Must be a problem of the American school system, I suppose.
Did they teach you about conditional probability? Usually Bayes' theorem is introduced right after the definition of conditional probability.
Well, it's certainly not included in the US high school curriculum.
There are national and international surveys of quantitative literacy in adults. The U.S. does reasonably well in these, but in general the level of knowledge is appalling to math teachers. See this pdf (page 118 of the pdf, the in-text page number is "Section III, 93") for the quantitative literacy questions, and the percentage of the general population attaining each level of skill. less than a fifth of the population can handle basic arithmetic operations to perform tasks like this:
People who haven't learned and retained basic arithmetic are not going to have a grasp of Bayes' theorem.

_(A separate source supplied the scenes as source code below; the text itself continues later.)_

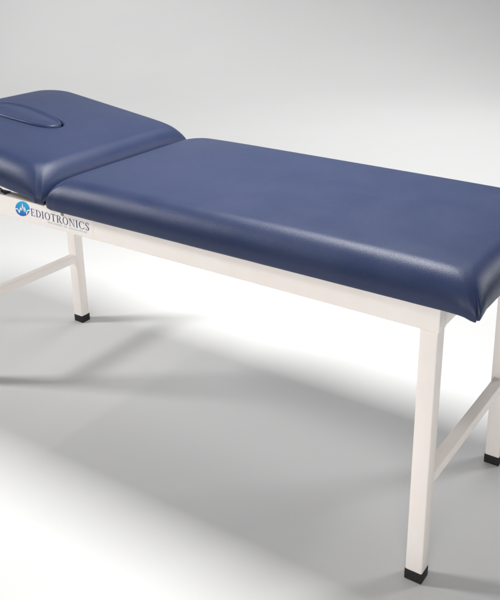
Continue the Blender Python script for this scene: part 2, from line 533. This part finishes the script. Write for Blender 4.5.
# small line of print below it, too small to read
bm = bmesh.new(); random.seed(3)
x = -1.254
for wl in (9, 2, 10):
    for k in range(wl):
        wd = random.uniform(0.0042, 0.0062)
        z0 = 0.7150
        t = random.randint(0, 3)
        quad(bm, [(x, z0), (x+0.0014, z0), (x+0.0014, z0+0.0055), (x, z0+0.0055)])
        if t in (0, 1): quad(bm, [(x+0.0014, z0+0.0043), (x+wd*0.75, z0+0.0043), (x+wd*0.75, z0+0.0055), (x+0.0014, z0+0.0055)])
        if t in (0, 2): quad(bm, [(x+0.0014, z0), (x+wd*0.75, z0), (x+wd*0.75, z0+0.0012), (x+0.0014, z0+0.0012)])
        if t in (1, 3): quad(bm, [(x+wd*0.6, z0), (x+wd*0.78, z0), (x+wd*0.78, z0+0.0045), (x+wd*0.6, z0+0.0045)])
        x += wd*1.42
    x += 0.005
ink_mesh('tagline', bm, ink2)

# round emblem with a white pulse line
bm = bmesh.new()
EX, EZ, ER, EW = -1.3625, 0.7395, 0.0240, 0.0330
quad(bm, [(EX+EW*math.cos(2*math.pi*k/48), EZ+ER*math.sin(2*math.pi*k/48)+0.2*EW*math.cos(2*math.pi*k/48)) for k in range(48)])
em = ink_mesh('emblem', bm, blue)
bm = bmesh.new()
line = [(-1.05, 0.05), (-0.72, 0.12), (-0.50, -0.28), (-0.26, 0.30), (-0.12, -0.05), (0.06, 0.80), (0.22, -0.10), (0.34, 0.35), (0.52, -0.55), (0.66, -0.16), (1.05, -0.14)]
low = [(p[0], p[1]-0.17) for p in line]
low = [(-1.05, -0.10), (-0.74, -0.03), (-0.50, -0.62), (-0.24, -0.05), (-0.12, -0.30), (0.05, 0.25), (0.24, -0.52), (0.34, -0.08), (0.52, -0.90), (0.70, -0.32), (1.05, -0.28)]
for i in range(len(line)-1):
    quad(bm, [(EX+EW*p[0]*0.98, EZ+ER*p[1]*0.98+0.2*EW*p[0]*0.98) for p in (line[i], line[i+1], low[i+1], low[i])])
for v in bm.verts: v.co.y -= 0.0003
me_o = link('pulse_line', bm, white_ink, rails[0], smooth=False)
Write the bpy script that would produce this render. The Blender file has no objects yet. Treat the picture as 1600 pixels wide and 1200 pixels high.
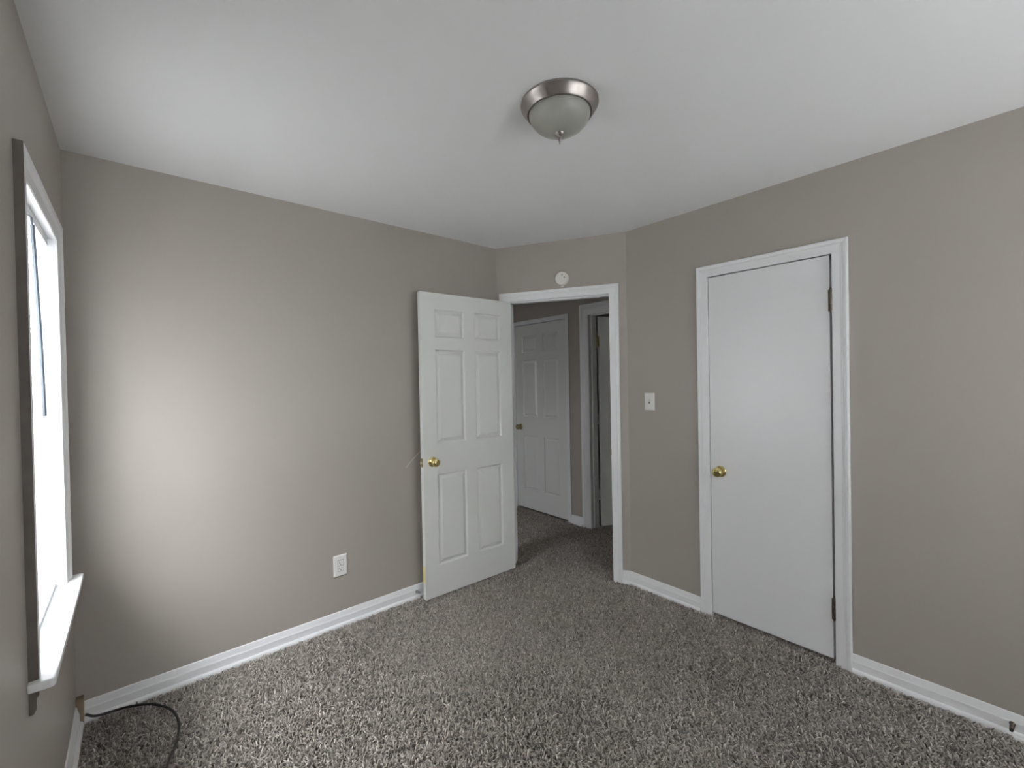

I'm pretty sure Ireland doesn't have it on our curriculum, not sure how typical we are.
It was in my high school curriculum (in Italy, in the mid-2000s), but the teacher spent probably only 5 minutes on it, so I would be surprised if a nontrivial number of my classmates who haven't also heard of it somewhere else remember it from there. IIRC it was also briefly mentioned in the part about probability and statistics of my "introduction to physics" course in my first year of university, but that's it. I wouldn't be surprised if more than 50% of physics graduates remember hardly anything about it other than its name.